Saturday 12 May 2012

The Vibrators @ Pontypool Review


The Vibrators
The Hog and Hosper, Pontypool. 
30/03/12

Image credit - YRV* photography

‘MARKY’S JUST PASSED OUT ON THE BOG THE MAD OLD GIT’ bellows a swaying Farringdon clad lad. Punk might not be dead, but its’ followers aren’t faring so well.
 The year is 2012, and in a Welsh pub 50 miles south of somewhere, punk77 legends, The Vibrators, are playing a selection of their 36 year old back catalogue, to a moderately sized audience consisting of punks that never grew up.

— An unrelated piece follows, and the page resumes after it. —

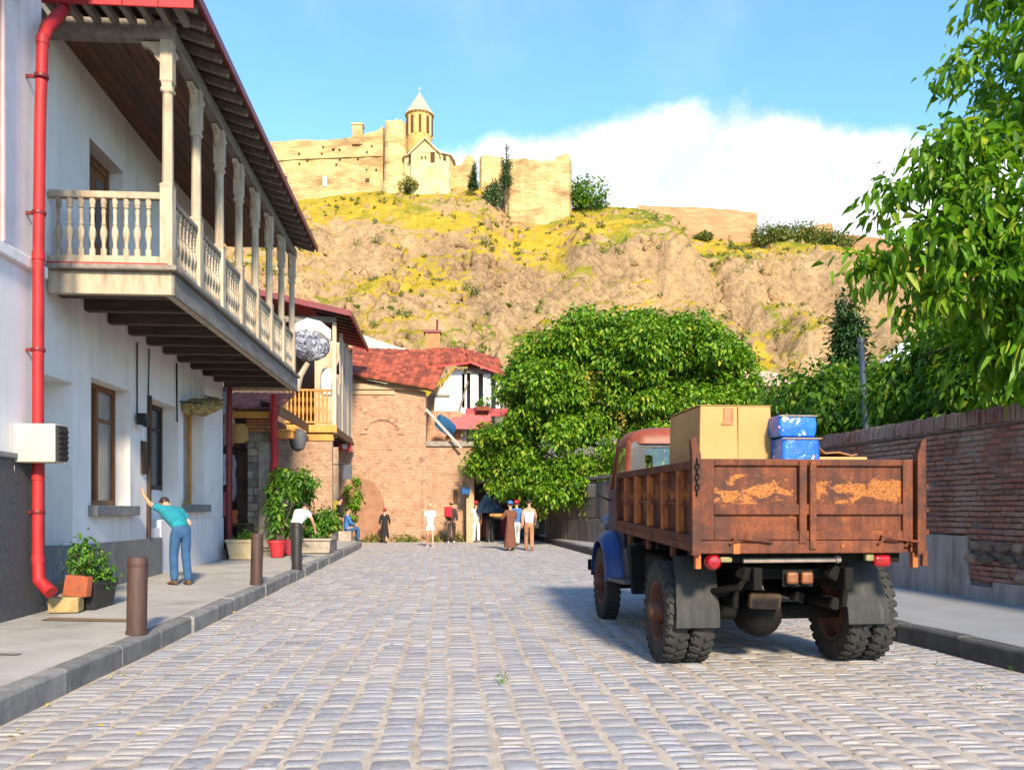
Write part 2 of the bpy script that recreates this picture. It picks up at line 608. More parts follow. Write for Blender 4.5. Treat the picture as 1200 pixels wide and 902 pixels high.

Highlight of the set comes in the form of the bands most notorious hit ‘Baby, Baby’ with frontman Peter Honkamaki, who this evening has shown he is more than capable of taking the egotistical frontman duties from Knox, howling in the unsuspected crowd’s faces and saluting his Epiphone Thunderbird to the sky, simultaneously knocking over the venue’s Christmas lighting décor. How’s that for anarchy in the UK?
The set takes a downward turn when the band showcases songs from their latest album ‘Under the Radar’.  Sweaty group photos are taken, old punks stumble over their trashed Dr Martens to the bar and a colossal sized gentleman, which could have well been a senior Vyvyan Basterd, heckles ‘PLAY SOME OLD SONGS YOU FUCKING HIPPIES’.
Punk might not be dead, but I could probably drink it under the table. 

Critical Evaluation
As my review was on a gig of a punk band, plenty of mentions to the bricolages of punk subculture are naturally in my review, such as references to ‘Dr Martens’ and ‘Farringdon clad lads’. (Hebdidge quoting Ernst. 2008) The gig itself was exactly what a punk gig is expected to be like with its “high energy…and abundance of audience participation” (O’Hara, 2000) so I tried to convey this with aggressive adjectives such as ‘howling’ ‘saluting’ and ‘sweaty’, to attempt to recreate the gigs atmosphere. Although I am pleased with my review on a whole, I admit I did not think about my target audience when writing it. The use of taboo language in my review rules out the possibility of it being used in a mainstream magazine/webzine and the fact that the gig was a small event in a small venue further rules out this possibility. The most appropriate place for this review to be published is a blog, and alas, that is where it is.

References
HEBDIDGE, D. 2008. Subculture: The Meaning of Style. London: Routeledge
O'Hara, C (2000). The Philosophy of Punk: More Than Noise!!. Birmingham: AK Press.